"reading" cracks on walls

Can you determine the orgin/nature of wall cracks by their shape and pattern? Most of the cracks in my (50 year old) house:

1.Are on walls running north-south
2.Run flat (parallel to the floor) at their north end, then turn abruptly “uphill” in a sharp diagonal at their south end. *(Something like an L shape where the bottom of the L points north and the vertical of the “L” leans at a 10 degree angle towards the south.)

The pattern can’t be a coincidence. Is this indicitive of minor earthquake damage? Construction flaws? Fault movement?

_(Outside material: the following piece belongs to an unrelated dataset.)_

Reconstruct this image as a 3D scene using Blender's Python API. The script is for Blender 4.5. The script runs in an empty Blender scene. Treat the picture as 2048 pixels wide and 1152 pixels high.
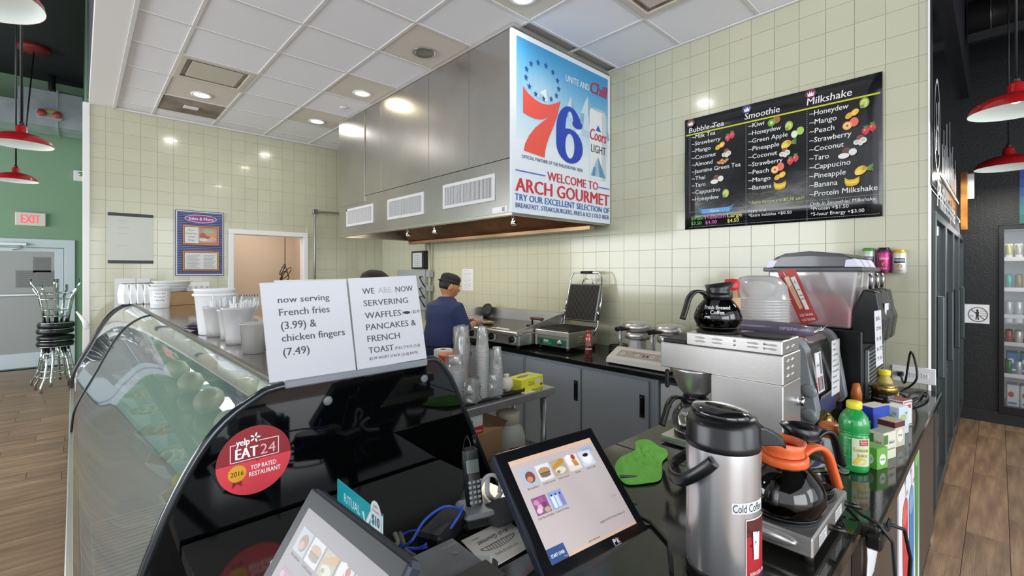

p.s. anyone who replies “yeah, it means you got too much time on your hands” gets an honorary kick in the butt. (:

Do the horizontal cracks look as if they formed by compression or expansion ? In other words do they gape, or are they tightly pressed together and possibly even protruding ?
Can you tell by close examination of the vertical crack which side of the fault line is moving downward relative to the other ? Wallpaper patterns could tell you this, or if the walls are plaster there may be hair or dust that’s been split between the sides of the crack.
It sounds as if one side of your foundation is settling faster than the other, or it could just be that the support structure for the 2nd story (or roof) is settling on one side. Then again it be nothing worse than the plaster pulling down on the underlying lathe supports; plaster walls are very heavy.

Did some investigation- the northernmost (and highest) edge of the cracks protrudes slightly over the low edge.
Oddly, upon close investigation I noticed plastered-over “ghost” cracks that all ran the other way (with the vertical “arm” of the fault shot upward from the north end).
My best guess (I’m not an expert) is that the current cracks were inhereted from the Northridge Quake (1984, Los Angeles area), and the older, painted and patched cracks that point the other way were formed in the San Fernando (1970’s same area). Will check cracks on neighboring buildings to see if the same pattern shows up.